Touch is one of the most immediate and direct of the senses. The language of touch is a language in itself. Touch is also subtle and distinctive and holds within itself great refinement of memory. A concert pianist came to visit a friend. He asked her if she would like him to play something for her. He said, “At the moment I have a lovely piece from Schubert in my hands.”

The world of touch includes the whole world of sexuality; this is probably the most tender aspect of human presence. When you are sexual with someone, you have let them right into your world. The world of sexuality is a sacred world of presence. The world of Eros is one of the devastated casualties of contemporary commercialism and greed. George Steiner has written powerfully about this. He shows how the words of intimacy, the night words of eros and affection, the secret words of love, have been vacated in the neon day of greed and consumerism. We desperately need to retrieve these gentle and sacred words of touch in order to be able to engage our full human nature. When you look at your inner world of soul, ask yourself how your sense of touch has developed. How do you actually touch things? Are you alive or awakened to the power of touch both as a sensuous and tender and healing force? A retrieval of touch can bring a new depth into your life; and it can heal, strengthen you, and bring you closer to yourself.

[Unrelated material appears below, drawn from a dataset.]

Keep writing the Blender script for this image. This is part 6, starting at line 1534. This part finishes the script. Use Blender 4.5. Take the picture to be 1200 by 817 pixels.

Touch is such an immediate sense. It can bring you in from the false world, the famine world of exile and image. Rediscovering the sense of touch returns you to the hearth of your own spirit, enabling you to experience again warmth, tenderness, and belonging. At the highest moments of human intensity, words become silent. Then the language of touch really speaks. When you are lost in the black valley of pain, words grow frail and dumb. To be embraced and held warmly brings the only shelter and consolation. Conversely, when you are completely happy, touch becomes an ecstatic language.